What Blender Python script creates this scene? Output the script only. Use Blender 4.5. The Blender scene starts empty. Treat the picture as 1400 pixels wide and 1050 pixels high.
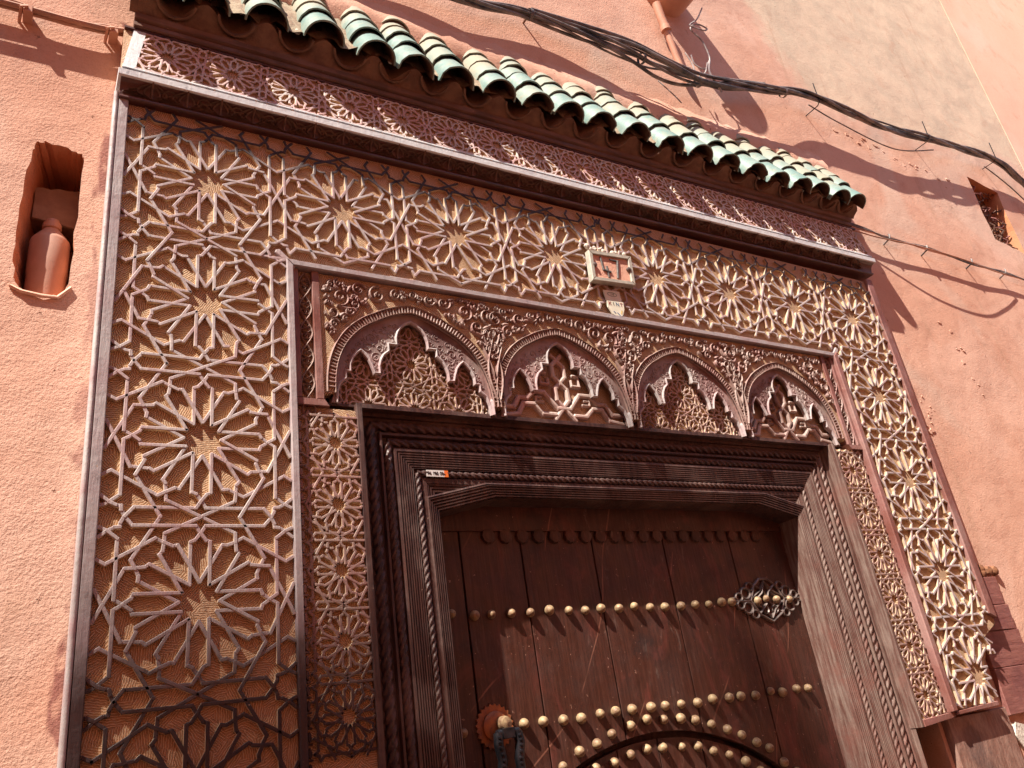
import bpy, bmesh, math, random
from mathutils import Vector, Matrix
from mathutils.geometry import tessellate_polygon
random.seed(7)
SC = bpy.context.scene
COL = SC.collection
S = 0.33          # metres per plan unit (one star panel = 0.33 m)
PI = math.pi

# ------------------------------------------------------------------ camera, sky, sun, exposure
cam_d = bpy.data.cameras.new('camera'); cam = bpy.data.objects.new('camera', cam_d); COL.objects.link(cam)
Rc = ((0.8597821507, -0.4918685675, -0.1372587542), (0.0935045679, 0.4158790891, -0.9046001763), (0.5020274386, 0.7649247646, 0.4035573756))
cx, cy, cz = (-0.8786658, -4.90278398, -3.96791451)
M = Matrix(((Rc[0][0], -Rc[1][0], -Rc[2][0], cx*S), (Rc[0][1], -Rc[1][1], -Rc[2][1], cy*S), (Rc[0][2], -Rc[1][2], -Rc[2][2], cz*S), (0, 0, 0, 1)))
cam.matrix_world = M
cam_d.sensor_width = 36.0; cam_d.lens = 1094.09/1400*36.0
cam_d.clip_start = 0.05; cam_d.clip_end = 500
SC.camera = cam
SUN = Vector((2.0, 1.0, -3.2)).normalized()
sun_d = bpy.data.lights.new('sun', 'SUN'); sun = bpy.data.objects.new('sun', sun_d); COL.objects.link(sun)
sun_d.energy = 5.0; sun_d.angle = math.radians(0.5); sun_d.color = (1.0, 0.93, 0.82)
sun.rotation_euler = SUN.to_track_quat('-Z', 'Y').to_euler()
W = bpy.data.worlds.new('World'); SC.world = W; W.use_nodes = True
wn = W.node_tree; sky = wn.nodes.new('ShaderNodeTexSky'); sky.sky_type = 'NISHITA'; sky.sun_disc = False
toS = -SUN
sky.sun_elevation = math.asin(toS.z); sky.sun_rotation = math.atan2(toS.x, toS.y)
wn.links.new(sky.outputs[0], wn.nodes['Background'].inputs[0]); wn.nodes['Background'].inputs[1].default_value = 0.08
SC.view_settings.view_transform = 'Standard'; SC.view_settings.look = 'None'; SC.view_settings.gamma = 1
SC.view_settings.use_curve_mapping = False
SC.view_settings.exposure = 1.24
SC.render.engine = 'CYCLES'
SC.cycles.max_bounces = 8; SC.cycles.diffuse_bounces = 5

# ------------------------------------------------------------------ material helpers
class NT:
    def __init__(s, name):
        s.m = bpy.data.materials.new(name); s.m.use_nodes = True; s.t = s.m.node_tree
        s.b = s.t.nodes['Principled BSDF']
        g = s.t.nodes.new('ShaderNodeNewGeometry'); s.pos = g.outputs['Position']; s.geo = g
        s.bump_in = None
    def n(s, typ, **k):
        x = s.t.nodes.new(typ)
        for a, v in k.items(): setattr(x, a, v)
        return x
    def L(s, a, b): s.t.links.new(a, b)
    def vec(s, scale):
        m = s.n('ShaderNodeMapping'); s.L(s.pos, m.inputs[0])
        m.inputs['Scale'].default_value = scale if isinstance(scale, (tuple, list)) else (scale,)*3
        return m.outputs[0]
    def noise(s, scale, detail=4, rough=.6, dist=0, vec=None):
        x = s.n('ShaderNodeTexNoise'); x.inputs['Scale'].default_value = 1 if isinstance(scale, tuple) else scale
        x.inputs['Detail'].default_value = detail; x.inputs['Roughness'].default_value = rough; x.inputs['Distortion'].default_value = dist
        s.L(vec or (s.vec(scale) if isinstance(scale, tuple) else s.pos), x.inputs['Vector']); return x.outputs[0]
    def ramp(s, v, a, b, c0=0., c1=1.):
        x = s.n('ShaderNodeMapRange'); x.interpolation_type = 'SMOOTHSTEP'
        s.L(v, x.inputs[0]); x.inputs[1].default_value = a; x.inputs[2].default_value = b
        x.inputs[3].default_value = c0; x.inputs[4].default_value = c1; return x.outputs[0]
    def math(s, op, a, b=None):
        x = s.n('ShaderNodeMath', operation=op)
        for i, v in ((0, a), (1, b)):
            if v is None: continue
            if isinstance(v, (int, float)): x.inputs[i].default_value = v
            else: s.L(v, x.inputs[i])
        return x.outputs[0]
    def mix(s, f, a, b):
        x = s.n('ShaderNodeMix', data_type='RGBA')
        for i, v in ((0, f), (6, a), (7, b)):
            if isinstance(v, tuple): x.inputs[i].default_value = (*v, 1)
            elif isinstance(v, (int, float)): x.inputs[i].default_value = v
            else: s.L(v, x.inputs[i])
        return x.outputs[2]
    def bump(s, h, dist, strength=1.0):
        x = s.n('ShaderNodeBump'); x.inputs['Strength'].default_value = strength; x.inputs['Distance'].default_value = dist
        s.L(h, x.inputs['Height'])
        if s.bump_in is not None: s.L(s.bump_in, x.inputs['Normal'])
        s.bump_in = x.outputs[0]; s.L(x.outputs[0], s.b.inputs['Normal'])
    def fin(s, col, rough=.8, metal=0., spec=.4):
        if isinstance(col, tuple): s.b.inputs['Base Color'].default_value = (*col, 1)
        else: s.L(col, s.b.inputs['Base Color'])
        if isinstance(rough, (int, float)): s.b.inputs['Roughness'].default_value = rough
        else: s.L(rough, s.b.inputs['Roughness'])
        s.b.inputs['Metallic'].default_value = metal; s.b.inputs['Specular IOR Level'].default_value = spec
        return s.m

def plaster(name, c0, c1, cement=True, grain=1.0):
    t = NT(name)
    col = t.mix(t.ramp(t.noise(2.2, 5, .6), .35, .65), c0, c1)
    col = t.mix(t.math('MULTIPLY', t.ramp(t.noise(9, 6, .7), .52, .75), .55), col, (c0[0]*.75, c0[1]*.62, c0[2]*.6))
    col = t.mix(t.math('MULTIPLY', t.ramp(t.noise(1.1, 3, .5, 1.5), .55, .7), .5), col, (c1[0]*.93, c1[1]*1.15, c1[2]*1.25))
    rough_amt = None
    if cement:
        sx = t.n('ShaderNodeSeparateXYZ'); t.L(t.pos, sx.inputs[0])
        nz = t.math('MULTIPLY', t.math('SUBTRACT', t.noise(5, 5, .65), .5), .42)
        lim = t.math('SUBTRACT', 2.72+1.35*.55, t.math('MULTIPLY', sx.outputs[2], .55))
        fx = t.ramp(t.math('ADD', t.math('SUBTRACT', sx.outputs[0], lim), nz), -.05, .08)
        fz = t.ramp(t.math('ADD', t.math('SUBTRACT', sx.outputs[2], t.math('ADD', t.math('MULTIPLY', sx.outputs[0], .09), 1.0)), nz), -.03, .06)
        fm = t.math('MULTIPLY', fx, fz)
        cem = t.mix(t.ramp(t.noise(6, 6, .7), .35, .7), (.66, .49, .36), (.56, .43, .32))
        cem = t.mix(t.math('MULTIPLY', t.ramp(t.noise(4, 4, .6, 2), .55, .7), .6), cem, (.58, .38, .27))
        col = t.mix(fm, col, cem)
        # pale grey runs of lime on the left part
        gl = t.noise((5, 5, 1.2), 4, .6); left = t.ramp(sx.outputs[0], -.2, -.12, 1, 0)
        col = t.mix(t.math('MULTIPLY', t.math('MULTIPLY', left, t.ramp(gl, .55, .72)), .5), col, (.50, .36, .30))
        grey = t.math('MULTIPLY', t.ramp(t.noise(12, 5, .6), .68, .72), left)
        zl = t.ramp(sx.outputs[2], -1.1, -.95, 1, 0)
        col = t.mix(t.math('MULTIPLY', grey, zl), col, (.30, .27, .25))
    if cement:
        smx = t.math('ADD', sx.outputs[0], t.math('MULTIPLY', t.math('SUBTRACT', t.noise((14, 14, 5), 4, .6), .5), .07))
        sm = t.math('MULTIPLY', t.math('MULTIPLY', t.ramp(smx, -.236, -.226), t.ramp(smx, -.2, -.19, 1, 0)), t.ramp(t.noise((9, 9, 5), 3, .6), .5, .56))
        col = t.mix(t.math('MULTIPLY', sm, .8), col, (.24, .085, .075))
        dr = t.math('MULTIPLY', t.ramp(t.noise((9, 9, .9), 5, .6), .58, .7), .45)
        col = t.mix(dr, col, (.50, .30, .21))
        pk = t.ramp(t.noise(1.7, 4, .55, .5), .56, .62)
        col = t.mix(t.math('MULTIPLY', t.math('MULTIPLY', pk, t.math('SUBTRACT', 1., fm)), .45), col, (.70, .45, .35))
    col = t.mix(t.math('MULTIPLY', t.ramp(t.noise(210, 2, .7), .48, .72), .28), col, (c0[0]*.62, c0[1]*.52, c0[2]*.48))
    pits = t.ramp(t.noise(48, 4, .75), .25, .34)
    col = t.mix(pits, (c0[0]*.6, c0[1]*.45, c0[2]*.4), col)
    t.bump(t.noise(2.6, 3, .5), .018*grain)
    t.bump(t.noise(15, 3, .5), .0014*grain)
    t.bump(t.noise(190, 2, .7), .0016*grain)
    t.bump(t.noise(60, 4, .6), .0008*grain)
    t.bump(pits, .003*grain)
    return t.fin(col, .92, spec=.2)
M_PLASTER = plaster('pink_plaster', (.60, .335, .24), (.65, .395, .295))
M_PLASTER_S = plaster('smooth_pink_plaster', (.74, .44, .32), (.76, .46, .34), False, .35)
M_NICHE = plaster('niche_plaster', (.62, .27, .14), (.55, .22, .12), False, .9)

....

TASK INSTRUCTIONS => Copy all lines from the material that hold "scene".

TASK OUTPUT =>
What Blender Python script creates this scene? Output the script only. Use Blender 4.5. The Blender scene starts empty. Treat the picture as 1400 pixels wide and 1050 pixels high.
SC = bpy.context.scene